A. Geology Sampling Protocol
Geology students collected the soil samples. The samples were labeled with unique sample numbers that will be used throughout the data analysis procedures. The location of each sample was recorded using address and/or GPS location.
B. Chemical Analysis Procedure
Soil samples were provided by geology students via the lab instructor. There were 12 total field samples, 8 small and 4 large. The eight small samples were used as is and the four large samples were each split into quarters resulting in a total of 24 instrument samples.
1. Soil Sample Preparation
Soil samples were ground to a fine powder in a mortar and pestle. Small samples were then digested (Step 2). Large samples were then transferred to butcher paper in one neat, symmetrical pile. The pile was then quartered. These quarters were then separated and identified by appending a, b, c, and d to the name of the original sample.
2. Soil Digestion
An aliquot of each soil sample weighing between 0.990 and 1.010 g was transferred quantitatively to a clean labeled Erlenmeyer flask. Next 10 mL of distilled water and 10 mL of concentrated nitric acid were added to the flask. The flask was covered with a Tuttle cap, placed on a hotplate in the fume hood and heated to just under boiling for 1 hour, with occasional swirling.
After 1 hour, the Tuttle cap was removed momentarily to allow any remaining nitrogen dioxide to escape from the flask before removing it from the fume hood. The flask was allowed cool and then 25 mL of distilled water was added.

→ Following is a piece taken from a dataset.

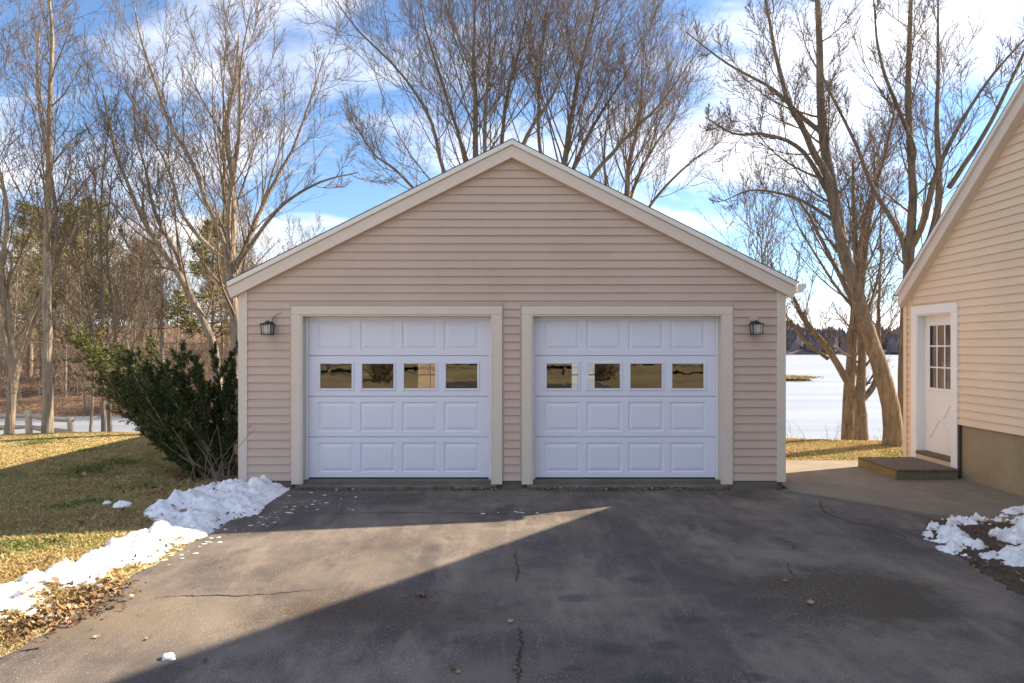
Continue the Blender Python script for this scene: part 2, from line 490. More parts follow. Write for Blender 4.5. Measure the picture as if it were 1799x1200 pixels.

3. Filtration and Dilution of Sample
The sample was filtered a long stemmed funnel fitted with Whatman #1 filter paper into a clean 100 mL volumetric flask. The residual soil and the filter paper were washed several times with small portions of distilled water. Distilled water was then added to the flask to bring the volume up to the mark on the neck. The tightly capped volumetric flask was then inverted 10 times to ensure complete mixing.
One mL of this solution was then transferred by pipet to a clean 25 mL volumetric flask. Water was added to bring the volume up to the mark. The flask was then inverted ten times to ensure complete mixing. A labeled ICP-MS sample tube was filled ¾ full with this solution and submitted for analysis.
II. Results and Discussion
Your part in the project will begin with an examination of the raw data. Previous classes have discussed their results and drawn conclusions from them. You should begin your work with an independent look at the data, make your own observations, have an unbiased discussion, and draw your own conclusions.
Next, examine the map of total lead generated by geology/geography from last semester.
Chemistry 1184 students will answer a set of questions from this reading that must be completed before the Lead Project Lab. Write out the answers to these questions in your lab notebook.
The duplicate copies of this pre-lab assignment will be collected by your lab instructors at the beginning of the Lead Project lab.